▼

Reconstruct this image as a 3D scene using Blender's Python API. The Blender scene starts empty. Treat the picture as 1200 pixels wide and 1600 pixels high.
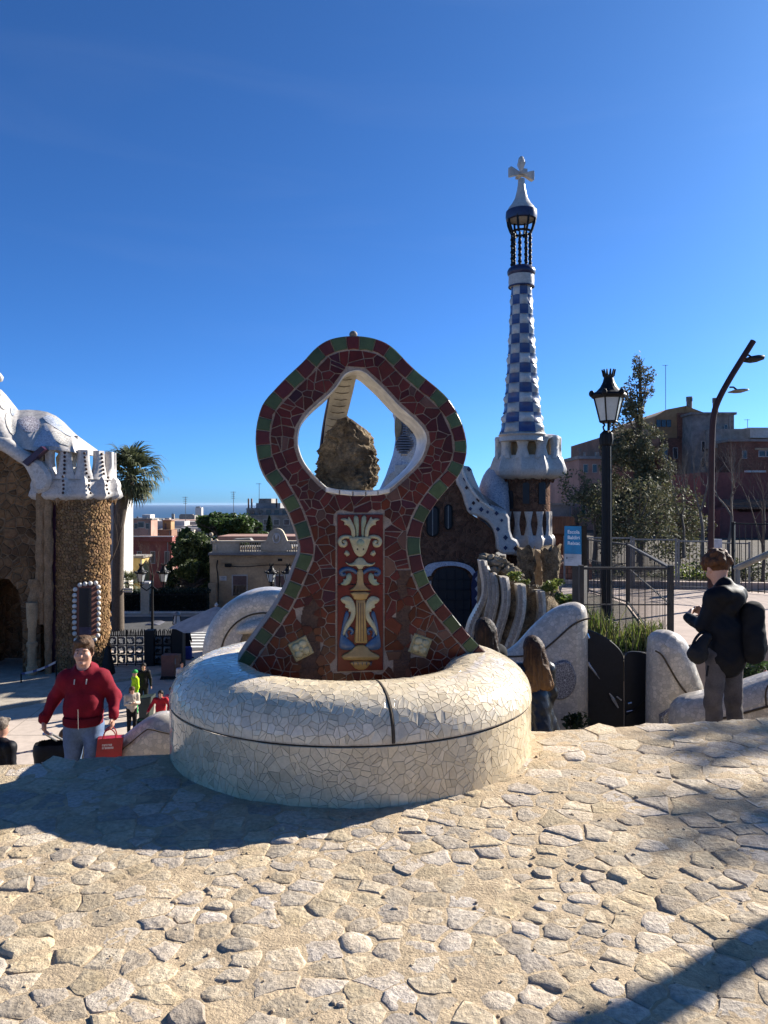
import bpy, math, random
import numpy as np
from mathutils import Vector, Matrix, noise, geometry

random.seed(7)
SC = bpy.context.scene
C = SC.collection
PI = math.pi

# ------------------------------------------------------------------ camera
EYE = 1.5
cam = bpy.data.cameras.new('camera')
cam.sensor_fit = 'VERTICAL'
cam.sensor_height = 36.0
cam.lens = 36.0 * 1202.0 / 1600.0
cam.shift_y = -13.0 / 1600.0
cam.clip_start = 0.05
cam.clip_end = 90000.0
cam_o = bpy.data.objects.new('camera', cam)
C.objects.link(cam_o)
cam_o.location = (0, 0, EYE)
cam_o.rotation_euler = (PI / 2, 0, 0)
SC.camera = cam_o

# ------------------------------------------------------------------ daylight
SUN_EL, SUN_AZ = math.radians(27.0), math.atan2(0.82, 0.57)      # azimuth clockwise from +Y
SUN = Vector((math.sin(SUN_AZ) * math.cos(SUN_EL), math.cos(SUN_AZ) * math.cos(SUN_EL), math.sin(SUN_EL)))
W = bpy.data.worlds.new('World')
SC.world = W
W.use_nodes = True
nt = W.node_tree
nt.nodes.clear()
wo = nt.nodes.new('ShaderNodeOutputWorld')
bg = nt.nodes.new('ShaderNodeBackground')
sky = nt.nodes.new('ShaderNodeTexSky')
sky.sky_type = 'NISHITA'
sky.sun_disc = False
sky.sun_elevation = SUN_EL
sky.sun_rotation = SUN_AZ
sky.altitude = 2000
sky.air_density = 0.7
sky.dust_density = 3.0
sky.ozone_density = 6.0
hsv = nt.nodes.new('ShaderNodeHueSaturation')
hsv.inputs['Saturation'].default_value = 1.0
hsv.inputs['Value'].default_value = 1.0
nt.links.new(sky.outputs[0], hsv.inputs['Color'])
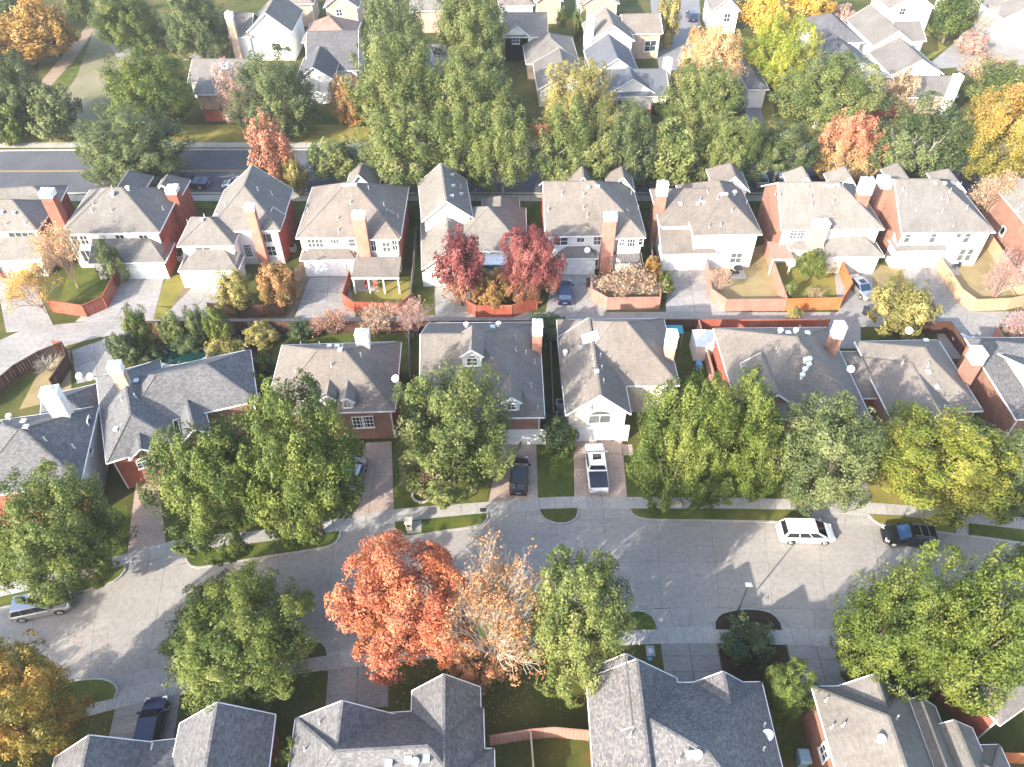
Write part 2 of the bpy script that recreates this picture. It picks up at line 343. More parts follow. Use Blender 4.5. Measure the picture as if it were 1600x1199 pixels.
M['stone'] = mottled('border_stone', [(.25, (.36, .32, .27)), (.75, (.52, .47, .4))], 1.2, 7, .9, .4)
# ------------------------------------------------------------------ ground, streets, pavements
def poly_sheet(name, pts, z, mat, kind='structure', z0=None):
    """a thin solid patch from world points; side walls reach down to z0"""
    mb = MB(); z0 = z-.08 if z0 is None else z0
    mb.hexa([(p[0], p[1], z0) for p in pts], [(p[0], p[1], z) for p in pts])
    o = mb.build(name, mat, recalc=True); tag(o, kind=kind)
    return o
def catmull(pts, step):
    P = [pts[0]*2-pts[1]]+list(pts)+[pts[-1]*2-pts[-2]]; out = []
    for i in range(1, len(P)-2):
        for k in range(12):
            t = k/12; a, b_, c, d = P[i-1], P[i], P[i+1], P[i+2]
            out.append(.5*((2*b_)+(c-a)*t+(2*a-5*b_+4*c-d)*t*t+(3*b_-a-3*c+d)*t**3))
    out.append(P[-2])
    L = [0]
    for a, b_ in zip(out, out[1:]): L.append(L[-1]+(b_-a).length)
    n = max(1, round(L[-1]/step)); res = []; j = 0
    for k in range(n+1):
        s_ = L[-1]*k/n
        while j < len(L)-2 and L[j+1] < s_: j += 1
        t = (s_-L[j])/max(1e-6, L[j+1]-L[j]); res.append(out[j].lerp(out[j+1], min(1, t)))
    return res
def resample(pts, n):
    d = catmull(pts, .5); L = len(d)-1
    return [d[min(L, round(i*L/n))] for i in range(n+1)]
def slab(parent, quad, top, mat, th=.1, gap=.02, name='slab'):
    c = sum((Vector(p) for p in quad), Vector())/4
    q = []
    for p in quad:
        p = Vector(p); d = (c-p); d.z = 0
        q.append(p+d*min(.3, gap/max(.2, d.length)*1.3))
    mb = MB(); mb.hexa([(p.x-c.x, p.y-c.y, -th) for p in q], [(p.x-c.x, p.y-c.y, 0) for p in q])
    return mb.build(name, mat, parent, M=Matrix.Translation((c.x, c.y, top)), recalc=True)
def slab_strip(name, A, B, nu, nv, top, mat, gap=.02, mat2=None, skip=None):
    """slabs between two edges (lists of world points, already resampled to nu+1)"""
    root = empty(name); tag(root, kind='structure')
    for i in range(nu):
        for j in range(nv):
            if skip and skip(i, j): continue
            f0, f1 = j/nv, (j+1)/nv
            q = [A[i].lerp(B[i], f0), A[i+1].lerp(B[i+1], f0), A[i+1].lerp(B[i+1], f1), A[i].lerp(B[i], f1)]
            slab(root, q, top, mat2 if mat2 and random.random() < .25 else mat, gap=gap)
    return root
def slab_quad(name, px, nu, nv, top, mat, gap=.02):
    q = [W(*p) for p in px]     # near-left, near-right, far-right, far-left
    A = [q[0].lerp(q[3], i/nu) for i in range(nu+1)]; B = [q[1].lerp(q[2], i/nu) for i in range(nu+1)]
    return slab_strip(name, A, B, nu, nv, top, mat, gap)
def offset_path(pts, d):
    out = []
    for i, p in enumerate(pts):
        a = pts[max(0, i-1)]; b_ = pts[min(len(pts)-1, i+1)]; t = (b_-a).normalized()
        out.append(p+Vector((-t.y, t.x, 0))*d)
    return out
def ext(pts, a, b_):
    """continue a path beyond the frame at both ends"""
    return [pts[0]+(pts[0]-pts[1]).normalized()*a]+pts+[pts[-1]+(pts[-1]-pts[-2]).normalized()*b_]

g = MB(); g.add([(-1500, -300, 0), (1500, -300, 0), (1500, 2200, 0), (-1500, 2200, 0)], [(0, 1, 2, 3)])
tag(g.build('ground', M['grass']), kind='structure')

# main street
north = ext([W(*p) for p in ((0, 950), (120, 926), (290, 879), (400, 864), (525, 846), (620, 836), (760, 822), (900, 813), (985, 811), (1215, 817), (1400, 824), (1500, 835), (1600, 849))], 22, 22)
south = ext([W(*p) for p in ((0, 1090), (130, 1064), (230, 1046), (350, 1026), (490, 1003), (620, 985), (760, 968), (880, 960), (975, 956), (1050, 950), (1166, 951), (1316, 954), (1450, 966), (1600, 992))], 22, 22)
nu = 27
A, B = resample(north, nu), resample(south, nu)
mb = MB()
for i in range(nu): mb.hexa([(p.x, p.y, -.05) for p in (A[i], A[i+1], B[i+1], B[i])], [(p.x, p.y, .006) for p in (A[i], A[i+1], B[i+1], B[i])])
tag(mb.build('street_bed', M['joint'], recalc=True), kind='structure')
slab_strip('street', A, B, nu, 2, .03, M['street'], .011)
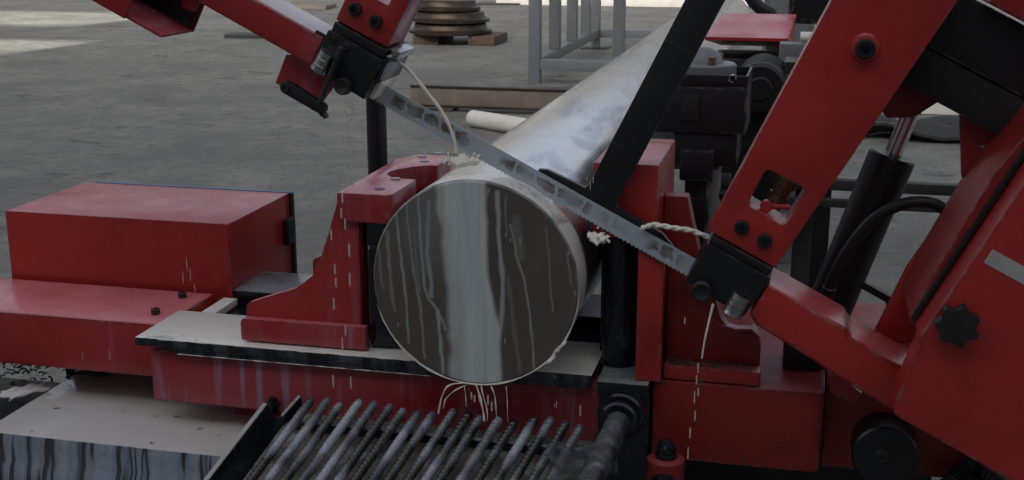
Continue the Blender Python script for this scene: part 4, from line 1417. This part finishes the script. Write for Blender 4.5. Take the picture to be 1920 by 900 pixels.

▲

Given instruction —
Leave out every picture and copy the rest of the records exactly.

Solved problem —
Reconstruct this image as a 3D scene using Blender's Python API. The Blender scene starts empty. Treat the picture as 1200 pixels wide and 1600 pixels high.
import bpy, math, random
import numpy as np
from mathutils import Vector, Matrix, noise, geometry

random.seed(7)
SC = bpy.context.scene
C = SC.collection
PI = math.pi

# ------------------------------------------------------------------ camera
EYE = 1.5
cam = bpy.data.cameras.new('camera')
cam.sensor_fit = 'VERTICAL'
cam.sensor_height = 36.0
cam.lens = 36.0 * 1202.0 / 1600.0
cam.shift_y = -13.0 / 1600.0
cam.clip_start = 0.05
cam.clip_end = 90000.0
cam_o = bpy.data.objects.new('camera', cam)
C.objects.link(cam_o)
cam_o.location = (0, 0, EYE)
cam_o.rotation_euler = (PI / 2, 0, 0)
SC.camera = cam_o

# ------------------------------------------------------------------ daylight
SUN_EL, SUN_AZ = math.radians(27.0), math.atan2(0.82, 0.57)      # azimuth clockwise from +Y
SUN = Vector((math.sin(SUN_AZ) * math.cos(SUN_EL), math.cos(SUN_AZ) * math.cos(SUN_EL), math.sin(SUN_EL)))
W = bpy.data.worlds.new('World')
SC.world = W
W.use_nodes = True
nt = W.node_tree
nt.nodes.clear()
wo = nt.nodes.new('ShaderNodeOutputWorld')
bg = nt.nodes.new('ShaderNodeBackground')
sky = nt.nodes.new('ShaderNodeTexSky')
sky.sky_type = 'NISHITA'
sky.sun_disc = False
sky.sun_elevation = SUN_EL
sky.sun_rotation = SUN_AZ
sky.altitude = 2000
sky.air_density = 0.7
sky.dust_density = 3.0
sky.ozone_density = 6.0
hsv = nt.nodes.new('ShaderNodeHueSaturation')
hsv.inputs['Saturation'].default_value = 1.0
hsv.inputs['Value'].default_value = 1.0
nt.links.new(sky.outputs[0], hsv.inputs['Color'])
Write part 2 of the bpy script that recreates this picture. It picks up at line 343. More parts follow. Use Blender 4.5. Measure the picture as if it were 1600x1199 pixels.
M['stone'] = mottled('border_stone', [(.25, (.36, .32, .27)), (.75, (.52, .47, .4))], 1.2, 7, .9, .4)
# ------------------------------------------------------------------ ground, streets, pavements
def poly_sheet(name, pts, z, mat, kind='structure', z0=None):
    """a thin solid patch from world points; side walls reach down to z0"""
    mb = MB(); z0 = z-.08 if z0 is None else z0
    mb.hexa([(p[0], p[1], z0) for p in pts], [(p[0], p[1], z) for p in pts])
    o = mb.build(name, mat, recalc=True); tag(o, kind=kind)
    return o
def catmull(pts, step):
    P = [pts[0]*2-pts[1]]+list(pts)+[pts[-1]*2-pts[-2]]; out = []
    for i in range(1, len(P)-2):
        for k in range(12):
            t = k/12; a, b_, c, d = P[i-1], P[i], P[i+1], P[i+2]
            out.append(.5*((2*b_)+(c-a)*t+(2*a-5*b_+4*c-d)*t*t+(3*b_-a-3*c+d)*t**3))
    out.append(P[-2])
    L = [0]
    for a, b_ in zip(out, out[1:]): L.append(L[-1]+(b_-a).length)
    n = max(1, round(L[-1]/step)); res = []; j = 0
    for k in range(n+1):
        s_ = L[-1]*k/n
        while j < len(L)-2 and L[j+1] < s_: j += 1
        t = (s_-L[j])/max(1e-6, L[j+1]-L[j]); res.append(out[j].lerp(out[j+1], min(1, t)))
    return res
def resample(pts, n):
    d = catmull(pts, .5); L = len(d)-1
    return [d[min(L, round(i*L/n))] for i in range(n+1)]
def slab(parent, quad, top, mat, th=.1, gap=.02, name='slab'):
    c = sum((Vector(p) for p in quad), Vector())/4
    q = []
    for p in quad:
        p = Vector(p); d = (c-p); d.z = 0
        q.append(p+d*min(.3, gap/max(.2, d.length)*1.3))
    mb = MB(); mb.hexa([(p.x-c.x, p.y-c.y, -th) for p in q], [(p.x-c.x, p.y-c.y, 0) for p in q])
    return mb.build(name, mat, parent, M=Matrix.Translation((c.x, c.y, top)), recalc=True)
def slab_strip(name, A, B, nu, nv, top, mat, gap=.02, mat2=None, skip=None):
    """slabs between two edges (lists of world points, already resampled to nu+1)"""
    root = empty(name); tag(root, kind='structure')
    for i in range(nu):
        for j in range(nv):
            if skip and skip(i, j): continue
            f0, f1 = j/nv, (j+1)/nv
            q = [A[i].lerp(B[i], f0), A[i+1].lerp(B[i+1], f0), A[i+1].lerp(B[i+1], f1), A[i].lerp(B[i], f1)]
            slab(root, q, top, mat2 if mat2 and random.random() < .25 else mat, gap=gap)
    return root
def slab_quad(name, px, nu, nv, top, mat, gap=.02):
    q = [W(*p) for p in px]     # near-left, near-right, far-right, far-left
    A = [q[0].lerp(q[3], i/nu) for i in range(nu+1)]; B = [q[1].lerp(q[2], i/nu) for i in range(nu+1)]
    return slab_strip(name, A, B, nu, nv, top, mat, gap)
def offset_path(pts, d):
    out = []
    for i, p in enumerate(pts):
        a = pts[max(0, i-1)]; b_ = pts[min(len(pts)-1, i+1)]; t = (b_-a).normalized()
        out.append(p+Vector((-t.y, t.x, 0))*d)
    return out
def ext(pts, a, b_):
    """continue a path beyond the frame at both ends"""
    return [pts[0]+(pts[0]-pts[1]).normalized()*a]+pts+[pts[-1]+(pts[-1]-pts[-2]).normalized()*b_]

g = MB(); g.add([(-1500, -300, 0), (1500, -300, 0), (1500, 2200, 0), (-1500, 2200, 0)], [(0, 1, 2, 3)])
tag(g.build('ground', M['grass']), kind='structure')

# main street
north = ext([W(*p) for p in ((0, 950), (120, 926), (290, 879), (400, 864), (525, 846), (620, 836), (760, 822), (900, 813), (985, 811), (1215, 817), (1400, 824), (1500, 835), (1600, 849))], 22, 22)
south = ext([W(*p) for p in ((0, 1090), (130, 1064), (230, 1046), (350, 1026), (490, 1003), (620, 985), (760, 968), (880, 960), (975, 956), (1050, 950), (1166, 951), (1316, 954), (1450, 966), (1600, 992))], 22, 22)
nu = 27
A, B = resample(north, nu), resample(south, nu)
mb = MB()
for i in range(nu): mb.hexa([(p.x, p.y, -.05) for p in (A[i], A[i+1], B[i+1], B[i])], [(p.x, p.y, .006) for p in (A[i], A[i+1], B[i+1], B[i])])
tag(mb.build('street_bed', M['joint'], recalc=True), kind='structure')
slab_strip('street', A, B, nu, 2, .03, M['street'], .011)
Continue the Blender Python script for this scene: part 4, from line 1417. This part finishes the script. Write for Blender 4.5. Take the picture to be 1920 by 900 pixels.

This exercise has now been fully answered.